Хотя ответы Франклина давали основания для разного рода предположений, тактика с игрой на самолюбии не привела к прямому признанию. Дуайер решил сделать еще один шаг в развитии стратегии «Сына Сэма». Все поездки Франклина за последние несколько лет, сказал агент, все банки, которые он ограбил, и все снайперские атаки, которые он совершил, были частью его «исторической миссии», направленной на убийство чернокожих и евреев. Но миссия не обретет того значения, которого, по мнению Франклина, она заслуживает, если все это не будет где-то записано, и что лучший способ сделать это – изложить все собственноручно, от своего имени, на официальном бланке ФБР. И тогда его рассказ станет историческим документом сродни тем, что хранились и выставлялись в здании Национального архива в Вашингтоне.
Франклин долго и упорно обдумывал предложение; как докладывал Дуайер, искушение принять его было, по-видимому, сильным, и только самодисциплина помогла Франклину отказаться.
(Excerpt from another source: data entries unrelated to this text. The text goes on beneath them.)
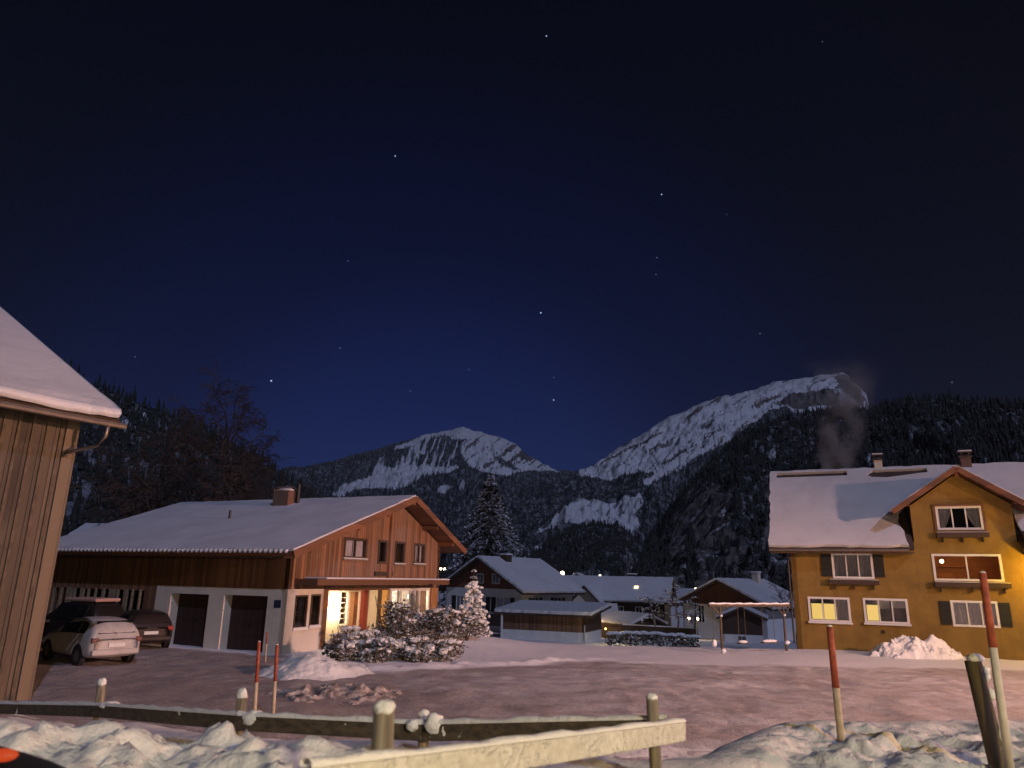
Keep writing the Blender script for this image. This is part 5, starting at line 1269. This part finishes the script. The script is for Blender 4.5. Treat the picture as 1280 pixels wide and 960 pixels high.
for px, py, Y, H, seed, lab in ((819, 772, 63, 2.9, 3, 'left small snowy garden tree behind the clipped hedge'), (847, 775, 63, 3.9, 5, 'tall small garden tree with layered snowy branches behind the hedge'), (868, 776, 64, 2.4, 8, 'smallest snowy garden tree beside the garden lamps')):
    b = at(px, py, Y); bare_tree('garden_tree', lab, (b.x, b.y, b.z - .4), H, seed, TWIG2, 3, .85, .0, 5, r0=.09, droop=.15, snow=.3, group='small garden trees in the village', minr=.018)
for px, py, Y, H, seed, lev, lab, dr in (
        (268, 640, 62, 13.6, 11, 4, 'tallest bare tree with drooping twigs behind the brown house roof', .5),
        (225, 650, 58, 11.0, 12, 4, 'bare tree with whitish lower branches left of the tallest one', .5),
        (318, 632, 66, 11.0, 13, 4, 'bare rounded tree between the tallest one and the brick chimney', .4),
        (180, 660, 60, 8.0, 14, 4, 'low frosted bare tree above the left end of the brown house roof', .6),
        (340, 630, 75, 9.0, 15, 3, 'slim bare tree directly behind the brick chimney', .2),
        (290, 640, 52, 7.0, 16, 4, 'small reddish bare tree in front of the rounded one', .3)):
    b = at(px, py, Y); z0 = float(hground(b.x, b.y)); bare_tree('bare_tree', lab, (b.x, b.y, z0), H + max(0, 4.0 - z0) * .6, seed, TWIG, lev, .5, .28, 6, droop=dr, group='bare trees behind the brown house', minr=.022)
b = at(955, 745, 60); bare_tree('bare_tree', 'bare reddish shrubby tree beside the corner of the ochre house', (b.x + .9, b.y - 4, -1.5), 5.6, 21, TWIG, 3, .6, .2, 5, minr=.016)
b = gz(1003, 806); bare_tree('climbing_plant', 'leafless climbing plant on the left edge of the ochre wall', (b.x + .25, b.y - .3, 0), 2.6, 24, TWIG, 3, .7, .15, 4, r0=.025, minr=.006)

# ------------------------------------------------------------------ chimney smoke
g = NT('chimney smoke'); g.t.nodes.remove(g.b); pv = g.t.nodes.new('ShaderNodeVolumePrincipled'); g.t.links.new(pv.outputs[0], g.out.inputs['Volume'])
tcn = g.t.nodes.new('ShaderNodeTexCoord'); ge = tcn.outputs['Generated']
sx = g.t.nodes.new('ShaderNodeSeparateXYZ'); g.t.links.new(ge, sx.inputs[0])
nz = g.noise(g.n('NewGeometry'), .55, 5, .6)
wx_ = g.math('SUBTRACT', sx.outputs[0], g.math('ADD', .34, g.math('MULTIPLY', sx.outputs[2], .24)))
wx_ = g.math('ADD', wx_, g.math('MULTIPLY', g.math('SUBTRACT', nz, .5), .55))
wy_ = g.math('SUBTRACT', sx.outputs[1], .5)
wid = g.math('ADD', .13, g.math('MULTIPLY', sx.outputs[2], .42))
dd = g.math('DIVIDE', g.math('SQRT', g.math('ADD', g.math('POWER', wx_, 2.0), g.math('POWER', wy_, 2.0))), wid)
dn = g.math('MULTIPLY', g.math('SUBTRACT', 1.0, g.ramp(dd, .25, 1.0)), g.ramp(nz, .42, .64))
dn = g.math('MULTIPLY', dn, g.math('MULTIPLY', g.math('SUBTRACT', 1.0, g.ramp(sx.outputs[2], .3, .98)), 2.1))
g.set(pv.inputs['Density'], dn); pv.inputs['Color'].default_value = (.8, .78, .8, 1); pv.inputs['Anisotropy'].default_value = 0
s0 = at(1052, 590, 50); sm = MB()
sm.box((s0.x - 2.6, s0.y - 2, s0.z - 1.5), (s0.x + 4.2, s0.y + 2, s0.z + 9.0))
o = sm.build('chimney_smoke', g.m); tag(o, 'pale chimney smoke drifting up behind the ridge of the ochre house', 'smoke', kind='stuff')

# ------------------------------------------------------------------ stars
STARM = m_emit('starlight', (.45, .62, 1.0), 1.1); STARM2 = m_emit('faint starlight', (.4, .5, .9), .5)
for px, py, b_, lab in ((339, 476, 2, 'brightest white star, low above the bare trees'), (683, 45, 1.6, 'blue star alone near the top of the sky'), (494, 195, 1.3, 'blue star in the upper left part of the sky'),
                        (676, 391, 1.5, 'star above the central peak, higher of the ones there'), (827, 243, 1.2, 'star in the upper right sky, left of a fainter one'), (692, 500, 1.0, 'lowest star over the central peak')):
    p = at(px, py, 9000); m = MB(); m_ = 9000 / 711 * .62 * b_ ** .5; blob(m, (0, 0, 0), (m_, m_, m_), 1, 2, 0); o = m.build('star', STARM, loc=p); tag(o, lab, 'star', 'stars in the night sky')
for px, py in ((908, 268), (821, 322), (820, 343), (692, 472), (513, 489), (169, 446), (950, 417), (1190, 478), (425, 435), (435, 326), (1028, 52), (586, 462)):
    p = at(px, py, 9000); m = MB(); m_ = 9000 / 711 * .5; blob(m, (0, 0, 0), (m_, m_, m_), 1, 2, 0); o = m.build('star', STARM2, loc=p); tag(o, 'faint tiny star scattered in the night sky', 'star', 'stars in the night sky')
bpy.context.view_layer.update()
# ------------------------------------------------------------------ thin night haze in the valley
HZ = True
if HZ:
    g = NT('night haze'); g.t.nodes.remove(g.b); pv = g.t.nodes.new('ShaderNodeVolumePrincipled'); g.t.links.new(pv.outputs[0], g.out.inputs['Volume'])
    pv.inputs['Density'].default_value = .00003; pv.inputs['Color'].default_value = (.85, .88, 1, 1); pv.inputs['Anisotropy'].default_value = .1
    o = MB().box((-3900, -300, -260), (5200, 9600, 1650)).build('haze', g.m); o['kind'] = 'stuff'
bpy.context.view_layer.update()
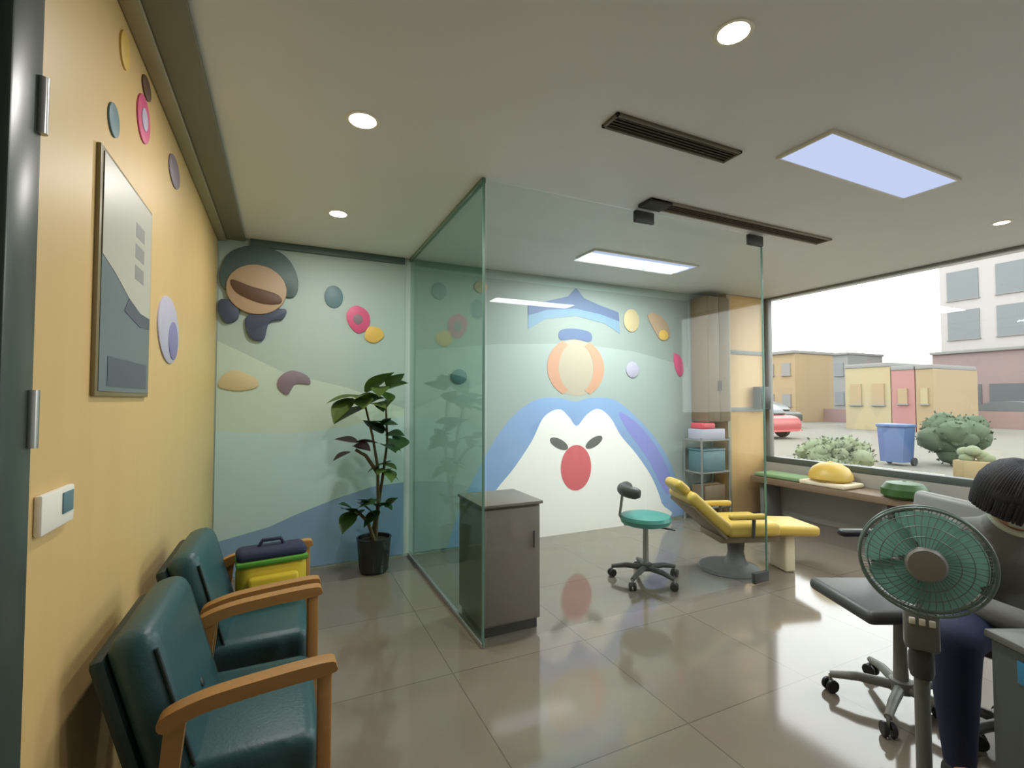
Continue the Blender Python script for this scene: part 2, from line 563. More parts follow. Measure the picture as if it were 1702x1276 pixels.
gf = thing('glass_front', ((GX + 3.37) / 2 + 0.01, GY, 0), 'clear frameless glass front with corner clamps before the figure mural', 'glass partition')
W = 3.37 - GX - 0.02
gx0 = -W / 2
for a, b in ((gx0, 2.17 - GX + gx0), (2.18 - GX + gx0, W / 2)):
    B().box(((a + b) / 2, 0, H / 2), (b - a, 0.01, H - 0.03), 'glass_front').obj('glass_pane', gf)
e = B()
e.box((W / 2 + 0.003, 0, H / 2), (0.008, 0.013, H - 0.02), 'glass_edge')
e.obj('glass_edge', gf)
for x, z in ((2.16 - GX + gx0 + 0.02, H - 0.05), (W / 2 - 0.07, H - 0.05), (W / 2 - 0.07, 0.05)):
    B().box((x, 0, z), (0.16, 0.032, 0.08), 'charcoal', 0.006).obj('corner_clamp', gf)

# grey-brown box just inside the glass corner
cb = thing('storage_cabinet', (1.25, 2.84, 0), 'low grey brown storage cabinet standing inside the glass corner', 'cabinet')
B().box((0, 0.01, 0.41), (0.39, 0.40, 0.70), 'dark_box', 0.006).obj('cabinet_body', cb)
B().box((0, 0.01, 0.03), (0.36, 0.37, 0.06), 'charcoal', 0.003).obj('plinth', cb)
B().box((0, 0.0, 0.77), (0.41, 0.43, 0.02), 'dark_box', 0.005).obj('cabinet_top', cb)
dr = B().box((0, -0.197, 0.41), (0.37, 0.014, 0.67), 'dark_box', 0.004).obj('door', cb)
B().tube([(0.14, -0.215, 0.50), (0.14, -0.215, 0.60)], 0.005, 'charcoal').obj('handle', dr)

# ------------------------------------------------------------------ murals on the back wall
def wallT(y):      # outline x -> world x, outline y -> world z, thickness towards the room (-y)
    return Matrix(((1, 0, 0, 0), (0, 0, -1, y), (0, 1, 0, 0), (0, 0, 0, 1)))
def leftT(x):      # outline x -> world y, outline y -> world z, thickness towards +x
    return Matrix(((0, 0, 1, x), (1, 0, 0, 0), (0, 1, 0, 0), (0, 0, 0, 1)))
Y0 = BY - 0.001
lm = B()
lm.prism([(LX + 0.01, 0.02), (0.98, 0.02), (0.98, 2.6), (LX + 0.01, 2.6)], 0.004, 'teal', wallT(Y0))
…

К этому моменту они находились в воздухе около семи часов, и Дуайер уже ощущал эмоциональное опустошение от нахождения рядом с таким человеком, как Франклин, и попыток придумать стратегию исповеди. Вместе с тем агент чувствовал, что они приближаются к моменту «сейчас или никогда», и он должен попробовать все, что в состоянии придумать.